Há 20 anos sentia-se um claro atraso em relação à
oferta cultura na Guarda. Não havia política cultural
nem equipamentos ou espaços culturais para as
artes do espectáculo. Desde há uns anos a esta
parte, e sobretudo desde a abertura do Teatro Municipal
da Guarda em 2005, a dinamização cultural
na Guarda cresceu em dimensão e qualidade. E é
importante que uma cidade do interior como a
Guarda tenha percebido que a cultura pode e deve
servir de trampolim de desenvolvimento de toda a
região centro, como está a acontecer neste momento.
A nível de equipamentos culturais, a Guarda
vai inaugurar este mês uma biblioteca municipal de
grande nível, a Biblioteca Eduardo Lourenço. Daí
que estas duas estruturas – Teatro e Biblioteca –
sejam dois grandes pólos de desenvolvimento cultural
da cidade, para o presente e para o futuro, que
em nada ficam a dever a cidades de maior dimensão.

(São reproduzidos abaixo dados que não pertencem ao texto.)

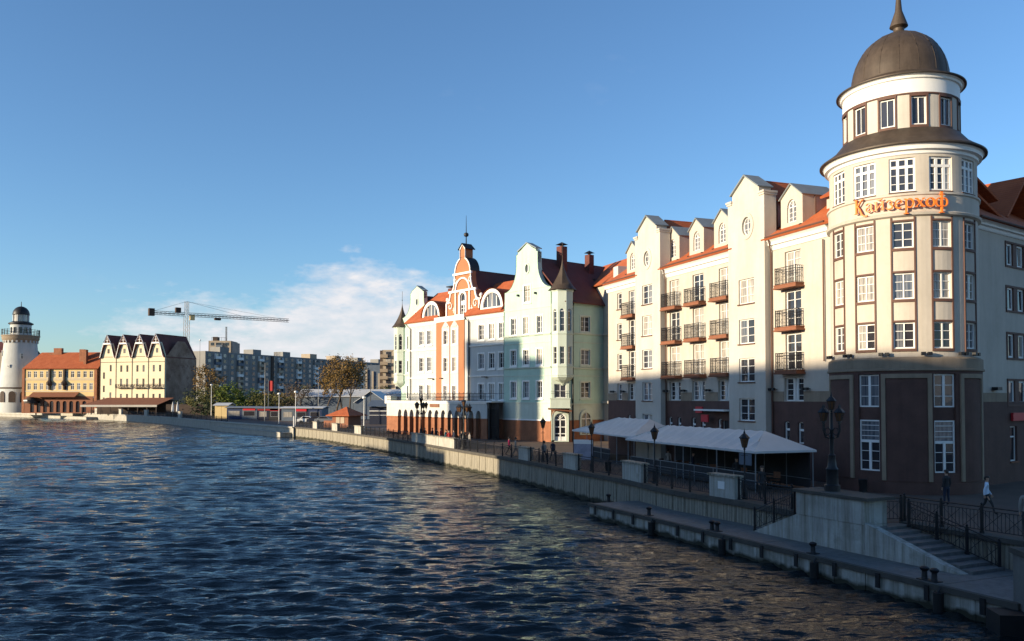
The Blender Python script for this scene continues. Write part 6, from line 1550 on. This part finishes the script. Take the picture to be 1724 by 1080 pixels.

É licenciado em Educação Musical. Noutra entrevista
sua diz que o curso o desiludiu. Porquê?
Basicamente, porque era deficitário em termos de
qualidade dos professores e não foram ministrados
determinados conteúdos curriculares importantes
para a formação musical e cultural dos alunos. Foi
um curso ainda muito apegado à estrutura curricular
do velho conceito de conservatório de música,
com uma visão muito estrita e fechada do fenómeno
estético da música e das artes. Resumia-se ao
ensinamento teórico da linguagem musical erudita
(ou música clássica), como se todos os outros
géneros musicais fossem menores e não fizessem
parte do panorama cultural contemporâneo. Os
conteúdos nunca versavam sobre fenómenos estéticos
ligados à arte e cultura comtemporâneas -
nunca se falou em John Cage ou Stockhausen, em
música improvisada ou electroacústica, em rock de
vanguarda, na fusão de linguagens musicais, etc.

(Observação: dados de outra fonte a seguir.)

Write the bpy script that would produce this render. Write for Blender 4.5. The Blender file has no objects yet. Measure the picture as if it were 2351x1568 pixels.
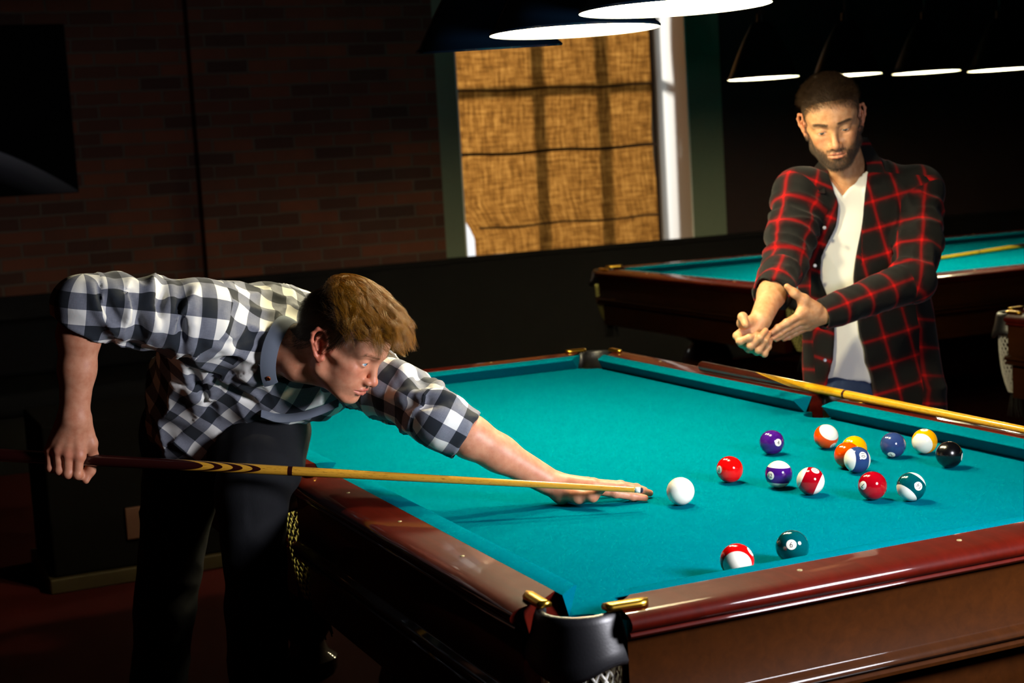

Todas estas vertentes tive de as aprender e assimilar
de forma totalmente auto-didacta. E ainda bem que
o fiz...

Qual foi até agora, enquanto músico, o momento
mais marcante na sua carreira e porquê?

Sem dúvida, o momento em que fui convidado pessoalmente
pelo músico americano Mike Patton para
fazer a primeira parte do concerto do seu grupo
Fantômas, na Aula Magna de Lisboa, em Maio de 2004.

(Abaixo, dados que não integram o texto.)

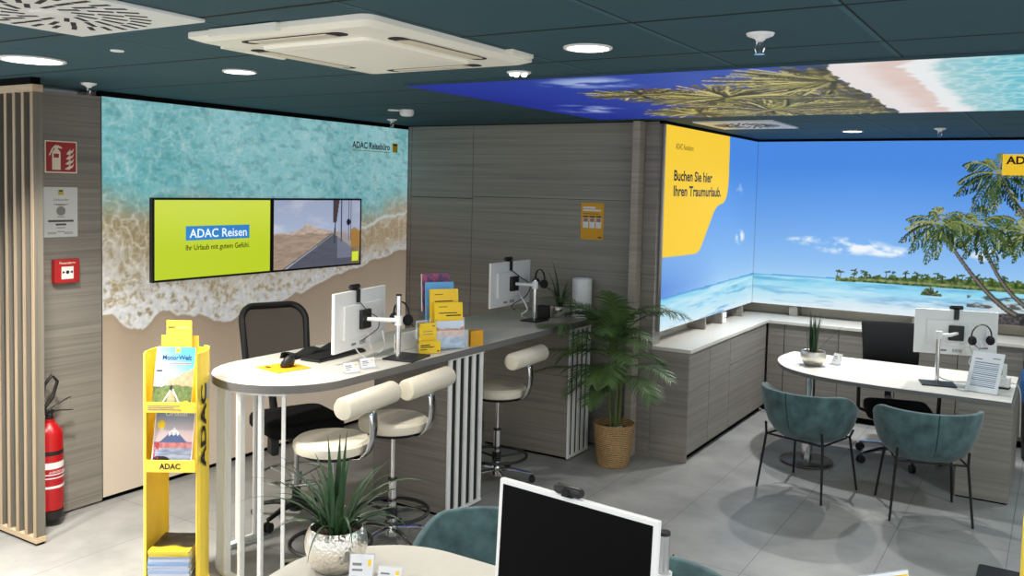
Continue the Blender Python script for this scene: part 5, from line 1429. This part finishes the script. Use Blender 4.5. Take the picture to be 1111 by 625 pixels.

Sempre tive uma especial admiração pelo ex-músico
dos Mr. Bungle, e ouvir da sua própria boca que
gostava muito do meu trabalho e que me queria
convidar a tocar na primeira parte do seu supergrupo,
foi um momento incrível. E tocar sozinho,
numa sala mítica como a Aula Magna, para uma assistência
de mil e tal espectadores, foi deveras especial.

O que o inspira?
O cinema e as imagens, muito. Parto também da realidade
quotidiana para construir universos sonoros
surreais, corporizados numa espécie de carrossel
mágico desgovernado e imprevisível. É assim que
gosto de classificar a minha música.